Manchester Fine Jewelry charges $5 per charm plus $50 for the bracelet. Castro jewelers in contrast charges $9 per charm and $10 for the bracelet How many charms would Becky need to add in order for the cost to be the same at either jewelry shop

Let's set up equations for the total cost at each jewelry shop based on the number of charms Becky purchases.

Let \( x \) be the number of charms.

Cost at Manchester Fine Jewelry:
The cost for the bracelet is $50, and each charm costs $5. So the total cost can be expressed as: \[ \text{Cost at Manchester} = 50 + 5x \]

Cost at Castro Jewelers:
The cost for the bracelet is $10, and each charm costs $9. So the total cost can be expressed as: \[ \text{Cost at Castro} = 10 + 9x \]

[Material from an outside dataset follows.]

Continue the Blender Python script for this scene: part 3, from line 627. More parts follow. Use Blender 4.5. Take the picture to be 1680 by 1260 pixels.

To find the number of charms \( x \) where the costs are the same, we set the two expressions equal to each other: \[ 50 + 5x = 10 + 9x \]

Now, we'll solve for \( x \):

1. Subtract \( 5x \) from both sides: \[ 50 = 10 + 4x \]

2. Subtract \( 10 \) from both sides: \[ 40 = 4x \]

3. Divide by \( 4 \): \[ x = 10 \]

Therefore, Becky would need to add 10 charms for the cost to be the same at both jewelry shops.